Check the appropriate box below if the Form 8-K filing is intended to simultaneously satisfy the filing obligation of the registrant under any of the following provisions:

¨ Written communications pursuant to Rule 425 under the Securities Act (17 CFR 230.425)
 
¨ Soliciting material pursuant to Rule 14a-12 under the Exchange Act (17 CFR 240.14a-12)
 
¨ Pre-commencement communications pursuant to Rule 14d-2(b) under the Exchange Act (17 CFR 240.14d-2(b))
 
¨ Pre-commencement communications pursuant to Rule 13e-4(c) under the Exchange Act (17 CFR 240.13e-4(c))









ITEM     5.02    DEPARTURE OF DIRECTORS OR CERTAIN OFFICERS; ELECTION OF DIRECTORS; APPOINTMENT OF CERTAIN OFFICERS; COMPENSATORY ARRANGEMENTS OF CERTAIN OFFICERS.

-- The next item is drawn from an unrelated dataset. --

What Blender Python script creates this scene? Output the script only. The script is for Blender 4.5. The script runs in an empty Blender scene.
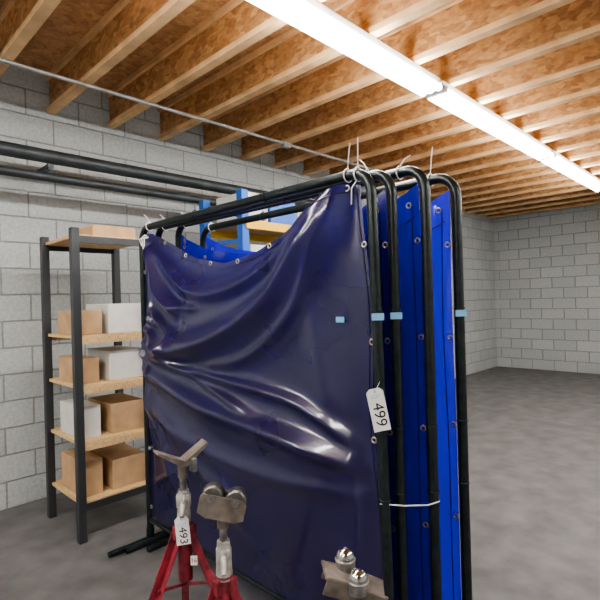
import bpy, bmesh, math, random
import numpy as np
from mathutils import Vector, Matrix
random.seed(4)
# ------------------------------------------------------------------ materials
def mat(name, col, rough=0.5, metal=0.0, noise=0.0, nscale=8.0, bump=0.0, spec=0.5, coat=0.0):
    m = bpy.data.materials.new(name); m.use_nodes = True
    nt = m.node_tree; b = nt.nodes["Principled BSDF"]
    b.inputs["Base Color"].default_value = (*col, 1)
    b.inputs["Roughness"].default_value = rough
    b.inputs["Metallic"].default_value = metal
    b.inputs["Specular IOR Level"].default_value = spec
    b.inputs["Coat Weight"].default_value = coat
    tc = nt.nodes.new("ShaderNodeTexCoord")
    n = nt.nodes.new("ShaderNodeTexNoise"); n.inputs["Scale"].default_value = nscale; n.inputs["Detail"].default_value = 6
    nt.links.new(tc.outputs["Object"], n.inputs["Vector"])
    if noise > 0:
        r = nt.nodes.new("ShaderNodeValToRGB")
        r.color_ramp.elements[0].position = 0.3; r.color_ramp.elements[1].position = 0.7
        r.color_ramp.elements[0].color = (*[c*(1-noise) for c in col], 1)
        r.color_ramp.elements[1].color = (*[min(1, c*(1+noise)) for c in col], 1)
        nt.links.new(n.outputs["Fac"], r.inputs["Fac"]); nt.links.new(r.outputs["Color"], b.inputs["Base Color"])
    if bump > 0:
        bp = nt.nodes.new("ShaderNodeBump"); bp.inputs["Strength"].default_value = bump; bp.inputs["Distance"].default_value = 0.01
        nt.links.new(n.outputs["Fac"], bp.inputs["Height"]); nt.links.new(bp.outputs["Normal"], b.inputs["Normal"])
    return m

def emis(name, col, s):
    m = bpy.data.materials.new(name); m.use_nodes = True
    b = m.node_tree.nodes["Principled BSDF"]
    b.inputs["Base Color"].default_value = (1, 1, 1, 1)
    b.inputs["Emission Color"].default_value = (*col, 1); b.inputs["Emission Strength"].default_value = s
    return m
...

On January 7, 2015, Caesars Entertainment Corporation (the “Company”) made awards of restricted stock units to certain employees, which awards are designed to help retain these employees as the Company’s subsidiary, Caesars Entertainment Operating Company, Inc., continues its efforts to restructure. The restricted stock units vest 18 months after the date of grant, subject to continued employment, and are otherwise on substantially the same terms as the Company’s previously awarded restricted stock units. Timothy Donovan, Executive Vice President, General Counsel and Chief Regulatory & Compliance Officer, and Eric Hession, Executive Vice President and Chief Financial Officer, received awards of 94,697 and 75,758 restricted stock units, respectively. A copy of the form of restricted stock unit award agreement is attached to this Form 8-K as Exhibit 10.1 and is incorporated herein by reference.


ITEM    9.01    EXHIBITS.


Exhibit No.    Description

10.1        Form of Restricted Stock Unit Award Agreement (January 2015 Retention Grants).

 








SIGNATURES


Pursuant to the requirements of the Securities Exchange Act of 1934, as amended, the Registrant has duly caused this report to be signed on its behalf by the undersigned hereunto duly authorized.


                    
Date: January 9, 2015
CAESARS ENTERTAINMENT CORPORATION
 
 
 
By: /s/ Scott E. Wiegand
 
Scott E. Wiegand
 
Senior Vice President, Deputy General Counsel
 
and Corporate Secretary






EXHIBIT INDEX


Exhibit No.    Description

10.1        Form of Restricted Stock Unit Award Agreement (January 2015 Retention Grants).